What do soup dumplings, North Carolina florals, draft beers, and architecture books have in common? You can find them all at Brewery Bhavana, an unconventional brewery that just opened in Raleigh, North Carolina.

Brother and sister duo Vansana and Vanvisa Nolintha are behind the dreamy 9,000-square-foot outpost, which offers much more than its name implies. Behind an unassuming brick facade, the stylish brewery is also home to a dim sum restaurant, flower shop, and bookstore.

The idea started out as a standalone brewery but quickly morphed into much more. “It evolved into something more dynamic and colorful,” says Vansana Nolintha. “All of the offerings—dim sum, books, and flowers—surfaced because of the people and makers that were already in our lives and we wanted to create something that honors all of those passions and relationships.”

The Nolinthas, who also own the wildly popular Laotian restaurant Bida Manda, bring an airy, design sanctuary to the capital with their latest venture—a space with every intention to evoke creativity and spark inspiration. “We longed to create a space that is multidimensional, one we can linger for hours connecting with a friend, the same space where it is encouraged to sit alone with a glass of Saison,” Nolintha says. “A space where a 50th-anniversary dinner coexists comfortably, and with ease, next to a table of two old friends reconnecting.”  

Every aspect of the design is intentional, with natural elements playing a key role in harmonizing the space. Features like 20-foot tall fig trees, a living wall in the dining room, a chandelier light sculpture made of natural wood, and a skylight ceiling bring it to life. Repetition also plays a key design role. “Whether repeating the moon-like light globes 100 times or repeating the books in our library 4,000 times, they become a mantra,” says Nolintha.
An impressive, eye-catching 40-foot raw granite bar serves as focal point on the brewery side, where Belgian-style beers are the focus—all brewed by down the street at Bhavana’s private production facility. The portfolio currently includes 20 beers, with 10 being regular, and 10 provisional beers that change seasonally.  

Roxanne Bellamy, a bartender, also holds the dream job title of “chief executive storyteller.” Bellamy pulls inspiration from the chefs, brewmasters, and more, to create beautiful, inspiring stories-turned menu descriptions. Bloom, a dry cardamom Tripel style beer, tells a beautiful story of Patrick Woodsen, head brewer’s time in Kerala, India. Storytelling is a common theme here.

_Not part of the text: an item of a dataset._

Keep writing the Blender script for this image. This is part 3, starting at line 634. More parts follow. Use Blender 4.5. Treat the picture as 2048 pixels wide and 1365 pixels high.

If hunger strikes, grab a seat in the airy dim sum restaurant, a mere few steps away from the bar. A leather bound menu, which feels more like a journal of poetic thoughts, features an array of dishes that encourage sharing. Xiao Long Bao (soup dumplings with steamed crab and ground pork) and Nasi Goring Crab Fried Rice, one of Nolintha’s favorites, do not disappoint.
It’s hard to leave without a bouquet or single stem when the floral shop presents itself on the way out. “[Flowers] are inspired and designed according to what’s in season,” says Nolintha. “We also arrange and design pieces that are specific to an occasion or a specific person.”

“These custom pieces are very special to us—it is a living form of art that deals with memories and experiences.” The shop focuses on local North Carolina growers, and some of the summer’s best-kept secrets are ruby silk ornamentation grass, amaranths, rudbeckia, cosmos, gomphrena, zinnia, trumpet pitchers, funnel blossoms, and wild nicotia.

 
The bookstore doubles as wall decor, with a curated collection of titles that range from art and design to food to conflict studies and peace—all meaningful to the staff.

“Our in-house library is a collection of about 4,000 books that are donated by family, friends, mentors, and strangers,” Nolintha says. “Some of them have personal notes written in the books sharing why those books are meaningful. It’s a living archive of the hopes and dreams, of the soul of the people that live in this community.”

 
“Each book can be wrapped in Saa paper made with mulberry tree bark and dried local flowers that [my] mom sent from Laos,” he adds. “These are handmade by women in Luang Prabang (my hometown) along the Mekong River. It has been such a gift to be able to tell their stories and the stories of Luang Prabang through this beautiful paper.”
Brewery Bhavana is hard to define in words, so we suggest hightailing it to Raleigh to check it out for yourself. Because where else can you wash down Pork Bao buns and Peking Duck with a sour ale and scoop up a single stem flower and a cool book on architecture all under the same roof?